4 consigli per una tua immagine positiva on-line


Dunque, se prima ti ho dato dei consigli su come difenderti, qui ti riassumo alcune linee guida che ti saranno certamente utili per proporre una tua immagine positiva che ti supporterà nelle fasi final delle selezioni.

  1. Valorizza le tue passioni, cercando di esprimerle al meglio;
  2. Comunica come tu puoi aiutare gli altri tramite quello che fai, anziché chiedere aiuto agli altri;
  3. Rifletti su cosa ti rende davvero unico e differenzia il tuo lavoro dalla massa, anche se solo per i dettagli; cosa di te fornisce un valore aggiunto per il settore o settori in cui ti proponi;
  4. Trova la risposta a questa domanda: “Perché un datore di lavoro dovrebbe scegliere te al posto di un altro?”
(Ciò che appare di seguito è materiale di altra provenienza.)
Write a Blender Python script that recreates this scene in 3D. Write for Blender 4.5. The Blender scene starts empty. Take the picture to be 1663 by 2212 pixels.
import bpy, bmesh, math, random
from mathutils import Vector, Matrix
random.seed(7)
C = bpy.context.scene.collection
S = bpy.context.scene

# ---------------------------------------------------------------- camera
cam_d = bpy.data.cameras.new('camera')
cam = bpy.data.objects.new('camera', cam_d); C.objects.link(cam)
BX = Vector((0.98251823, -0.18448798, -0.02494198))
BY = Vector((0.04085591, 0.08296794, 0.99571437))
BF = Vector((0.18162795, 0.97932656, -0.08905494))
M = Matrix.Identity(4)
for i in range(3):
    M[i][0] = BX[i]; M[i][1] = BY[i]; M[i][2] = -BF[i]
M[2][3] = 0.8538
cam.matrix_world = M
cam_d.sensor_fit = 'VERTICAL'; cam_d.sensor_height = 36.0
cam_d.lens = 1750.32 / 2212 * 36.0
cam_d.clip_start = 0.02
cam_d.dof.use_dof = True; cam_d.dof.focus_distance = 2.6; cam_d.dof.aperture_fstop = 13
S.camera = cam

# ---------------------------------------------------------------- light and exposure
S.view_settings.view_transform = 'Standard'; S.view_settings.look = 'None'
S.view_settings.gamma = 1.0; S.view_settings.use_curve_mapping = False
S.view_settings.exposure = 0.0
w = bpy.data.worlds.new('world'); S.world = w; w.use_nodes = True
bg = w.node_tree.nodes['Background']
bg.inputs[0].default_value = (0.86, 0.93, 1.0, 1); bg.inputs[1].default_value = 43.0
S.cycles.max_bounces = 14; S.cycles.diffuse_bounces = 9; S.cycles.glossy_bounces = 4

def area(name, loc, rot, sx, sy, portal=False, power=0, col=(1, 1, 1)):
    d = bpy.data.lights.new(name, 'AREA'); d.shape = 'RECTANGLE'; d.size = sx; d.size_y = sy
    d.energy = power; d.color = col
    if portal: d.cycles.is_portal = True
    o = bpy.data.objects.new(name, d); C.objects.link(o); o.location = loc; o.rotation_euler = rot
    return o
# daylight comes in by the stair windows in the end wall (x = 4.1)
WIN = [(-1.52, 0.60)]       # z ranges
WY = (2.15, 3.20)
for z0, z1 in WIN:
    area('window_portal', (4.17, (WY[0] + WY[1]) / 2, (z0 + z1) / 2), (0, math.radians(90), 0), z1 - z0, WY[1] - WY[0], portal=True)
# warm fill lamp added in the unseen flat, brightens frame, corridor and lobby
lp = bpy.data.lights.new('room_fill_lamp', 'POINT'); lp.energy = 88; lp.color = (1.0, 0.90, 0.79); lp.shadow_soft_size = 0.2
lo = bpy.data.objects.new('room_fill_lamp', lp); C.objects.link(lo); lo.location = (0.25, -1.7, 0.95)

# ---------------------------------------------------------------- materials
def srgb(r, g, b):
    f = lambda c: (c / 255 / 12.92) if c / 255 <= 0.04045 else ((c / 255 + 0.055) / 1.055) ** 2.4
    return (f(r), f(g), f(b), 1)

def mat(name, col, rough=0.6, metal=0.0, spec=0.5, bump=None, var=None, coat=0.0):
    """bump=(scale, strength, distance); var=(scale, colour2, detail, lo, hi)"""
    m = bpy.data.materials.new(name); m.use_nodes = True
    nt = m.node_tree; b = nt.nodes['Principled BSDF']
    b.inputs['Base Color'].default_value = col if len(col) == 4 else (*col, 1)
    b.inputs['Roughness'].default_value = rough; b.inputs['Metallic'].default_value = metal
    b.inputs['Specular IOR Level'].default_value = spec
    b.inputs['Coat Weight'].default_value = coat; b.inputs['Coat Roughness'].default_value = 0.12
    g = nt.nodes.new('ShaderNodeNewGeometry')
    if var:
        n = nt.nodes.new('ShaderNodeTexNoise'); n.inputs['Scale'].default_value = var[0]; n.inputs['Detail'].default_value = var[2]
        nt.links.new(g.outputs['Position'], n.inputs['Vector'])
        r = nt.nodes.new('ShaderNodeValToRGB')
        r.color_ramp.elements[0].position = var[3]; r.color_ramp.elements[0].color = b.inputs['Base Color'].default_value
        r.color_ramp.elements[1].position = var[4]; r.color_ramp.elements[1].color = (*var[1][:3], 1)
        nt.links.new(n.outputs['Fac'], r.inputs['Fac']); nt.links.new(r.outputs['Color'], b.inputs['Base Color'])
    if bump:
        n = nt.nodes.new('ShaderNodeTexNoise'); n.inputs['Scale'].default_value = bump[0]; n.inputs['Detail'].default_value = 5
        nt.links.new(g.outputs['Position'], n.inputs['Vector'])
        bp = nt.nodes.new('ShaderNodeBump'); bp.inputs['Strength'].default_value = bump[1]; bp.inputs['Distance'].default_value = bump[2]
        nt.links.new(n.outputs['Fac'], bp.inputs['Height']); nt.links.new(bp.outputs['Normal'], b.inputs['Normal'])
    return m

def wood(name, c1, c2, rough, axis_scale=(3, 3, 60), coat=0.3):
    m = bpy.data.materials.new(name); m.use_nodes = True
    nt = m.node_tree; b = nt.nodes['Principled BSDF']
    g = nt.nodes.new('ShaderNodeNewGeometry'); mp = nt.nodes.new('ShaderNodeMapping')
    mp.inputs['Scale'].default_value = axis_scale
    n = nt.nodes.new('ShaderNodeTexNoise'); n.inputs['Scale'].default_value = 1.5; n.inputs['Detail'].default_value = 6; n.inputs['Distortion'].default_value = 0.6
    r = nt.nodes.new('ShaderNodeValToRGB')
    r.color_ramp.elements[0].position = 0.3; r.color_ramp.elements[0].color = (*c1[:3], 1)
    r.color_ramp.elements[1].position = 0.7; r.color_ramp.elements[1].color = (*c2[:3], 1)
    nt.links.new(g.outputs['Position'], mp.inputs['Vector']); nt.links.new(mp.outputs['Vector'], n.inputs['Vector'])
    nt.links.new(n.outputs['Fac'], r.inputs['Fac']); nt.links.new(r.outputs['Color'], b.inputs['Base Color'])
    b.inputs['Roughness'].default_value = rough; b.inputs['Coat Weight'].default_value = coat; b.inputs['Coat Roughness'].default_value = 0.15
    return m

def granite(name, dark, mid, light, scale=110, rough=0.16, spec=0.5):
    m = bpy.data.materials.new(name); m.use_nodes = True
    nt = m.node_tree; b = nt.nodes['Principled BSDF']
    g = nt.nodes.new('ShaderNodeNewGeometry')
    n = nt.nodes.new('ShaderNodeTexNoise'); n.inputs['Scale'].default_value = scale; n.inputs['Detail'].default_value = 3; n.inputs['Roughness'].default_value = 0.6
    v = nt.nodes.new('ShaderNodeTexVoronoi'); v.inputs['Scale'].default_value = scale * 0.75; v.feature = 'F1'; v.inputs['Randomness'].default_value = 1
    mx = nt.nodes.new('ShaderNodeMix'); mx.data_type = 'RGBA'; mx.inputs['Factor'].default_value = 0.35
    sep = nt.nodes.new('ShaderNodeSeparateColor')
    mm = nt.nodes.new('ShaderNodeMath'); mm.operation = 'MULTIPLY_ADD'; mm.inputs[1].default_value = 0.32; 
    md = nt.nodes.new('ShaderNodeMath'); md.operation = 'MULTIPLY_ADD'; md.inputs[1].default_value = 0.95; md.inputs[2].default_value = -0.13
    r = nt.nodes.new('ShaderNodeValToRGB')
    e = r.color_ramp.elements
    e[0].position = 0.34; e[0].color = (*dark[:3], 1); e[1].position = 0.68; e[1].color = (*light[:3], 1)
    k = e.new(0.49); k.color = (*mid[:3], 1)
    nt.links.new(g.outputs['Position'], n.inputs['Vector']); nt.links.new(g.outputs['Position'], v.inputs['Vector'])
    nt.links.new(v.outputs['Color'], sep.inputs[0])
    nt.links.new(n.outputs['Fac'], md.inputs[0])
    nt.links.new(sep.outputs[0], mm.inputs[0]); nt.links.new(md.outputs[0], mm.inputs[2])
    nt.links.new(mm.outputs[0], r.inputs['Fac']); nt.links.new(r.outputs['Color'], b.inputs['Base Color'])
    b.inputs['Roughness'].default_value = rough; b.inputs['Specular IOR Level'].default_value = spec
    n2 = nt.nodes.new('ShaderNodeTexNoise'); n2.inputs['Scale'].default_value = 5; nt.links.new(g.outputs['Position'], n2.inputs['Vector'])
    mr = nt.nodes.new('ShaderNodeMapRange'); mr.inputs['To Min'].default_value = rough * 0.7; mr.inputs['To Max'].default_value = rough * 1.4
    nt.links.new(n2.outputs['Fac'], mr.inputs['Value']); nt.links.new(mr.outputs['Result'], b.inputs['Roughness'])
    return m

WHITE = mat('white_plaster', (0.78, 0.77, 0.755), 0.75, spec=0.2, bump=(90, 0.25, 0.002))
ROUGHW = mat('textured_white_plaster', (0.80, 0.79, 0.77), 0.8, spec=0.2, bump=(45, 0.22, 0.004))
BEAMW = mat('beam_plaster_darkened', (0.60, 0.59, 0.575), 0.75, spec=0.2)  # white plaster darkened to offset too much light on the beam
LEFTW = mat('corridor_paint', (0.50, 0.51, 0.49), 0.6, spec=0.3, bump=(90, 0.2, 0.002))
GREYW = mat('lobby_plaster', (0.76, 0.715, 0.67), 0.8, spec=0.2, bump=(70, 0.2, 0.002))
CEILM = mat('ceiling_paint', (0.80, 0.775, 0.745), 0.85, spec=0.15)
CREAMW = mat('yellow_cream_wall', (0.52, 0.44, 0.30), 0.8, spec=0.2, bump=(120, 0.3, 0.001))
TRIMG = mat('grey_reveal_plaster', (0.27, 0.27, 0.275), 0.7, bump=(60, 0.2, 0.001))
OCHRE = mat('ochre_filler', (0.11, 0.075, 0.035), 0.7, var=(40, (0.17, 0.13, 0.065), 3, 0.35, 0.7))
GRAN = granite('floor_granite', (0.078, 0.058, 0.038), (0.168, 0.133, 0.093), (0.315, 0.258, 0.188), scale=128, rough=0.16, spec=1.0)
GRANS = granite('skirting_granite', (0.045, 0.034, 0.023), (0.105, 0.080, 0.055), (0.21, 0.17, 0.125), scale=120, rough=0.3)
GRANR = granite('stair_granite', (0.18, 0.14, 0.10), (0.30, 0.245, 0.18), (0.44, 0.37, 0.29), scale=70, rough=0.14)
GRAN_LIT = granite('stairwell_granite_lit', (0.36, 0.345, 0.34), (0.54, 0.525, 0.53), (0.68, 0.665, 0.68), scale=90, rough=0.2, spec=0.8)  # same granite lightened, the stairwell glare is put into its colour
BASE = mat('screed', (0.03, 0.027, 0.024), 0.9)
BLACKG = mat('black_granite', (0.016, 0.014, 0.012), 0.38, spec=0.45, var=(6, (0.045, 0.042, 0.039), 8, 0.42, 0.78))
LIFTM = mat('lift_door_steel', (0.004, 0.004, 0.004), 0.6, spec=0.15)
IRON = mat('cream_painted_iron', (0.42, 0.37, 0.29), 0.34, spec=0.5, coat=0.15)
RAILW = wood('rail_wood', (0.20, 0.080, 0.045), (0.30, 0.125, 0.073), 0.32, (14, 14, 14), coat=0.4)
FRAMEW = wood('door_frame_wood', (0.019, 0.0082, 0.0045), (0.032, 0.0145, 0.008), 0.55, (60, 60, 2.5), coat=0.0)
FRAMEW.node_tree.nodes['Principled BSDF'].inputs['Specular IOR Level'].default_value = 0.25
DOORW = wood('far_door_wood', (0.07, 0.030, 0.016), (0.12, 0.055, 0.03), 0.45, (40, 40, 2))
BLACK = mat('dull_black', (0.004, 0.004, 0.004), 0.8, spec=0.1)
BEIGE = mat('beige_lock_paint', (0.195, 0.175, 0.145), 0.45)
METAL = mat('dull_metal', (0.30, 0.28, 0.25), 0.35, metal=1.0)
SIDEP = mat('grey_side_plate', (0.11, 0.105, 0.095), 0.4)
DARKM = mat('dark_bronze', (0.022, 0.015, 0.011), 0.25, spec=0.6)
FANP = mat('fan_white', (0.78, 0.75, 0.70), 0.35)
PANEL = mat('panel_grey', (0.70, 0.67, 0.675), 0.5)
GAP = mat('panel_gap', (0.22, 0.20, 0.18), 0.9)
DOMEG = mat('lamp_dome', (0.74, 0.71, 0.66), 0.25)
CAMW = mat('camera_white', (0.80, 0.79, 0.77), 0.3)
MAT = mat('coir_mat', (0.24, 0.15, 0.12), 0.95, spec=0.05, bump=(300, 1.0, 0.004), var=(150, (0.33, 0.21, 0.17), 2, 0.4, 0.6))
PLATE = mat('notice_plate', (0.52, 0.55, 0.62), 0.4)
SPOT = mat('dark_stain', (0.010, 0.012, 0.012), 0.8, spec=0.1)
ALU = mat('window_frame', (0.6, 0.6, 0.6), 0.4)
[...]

Sicuramente ci sarebbe di più da dire sul tema, ma a te basta sapere questo per i fini di una possibile assunzione: tutte queste buone pratiche sono valide infatti anche per chi vuole fare il libero professionista o l’imprenditore, ma in questo articolo sono declinate nel caso specifico di chi vuole curare il proprio brand personale come dipendente.

Sperando di averti aiutato per lavorare sul tuo brand personale, concludo con una citazione di un uomo molto intelligente e colto, che calza a pennello su questo tema:

“NON C’È MAI UNA SECONDA OCCASIONE PER FARE UNA PRIMA BUONA IMPRESSIONE.” – OSCAR WILD.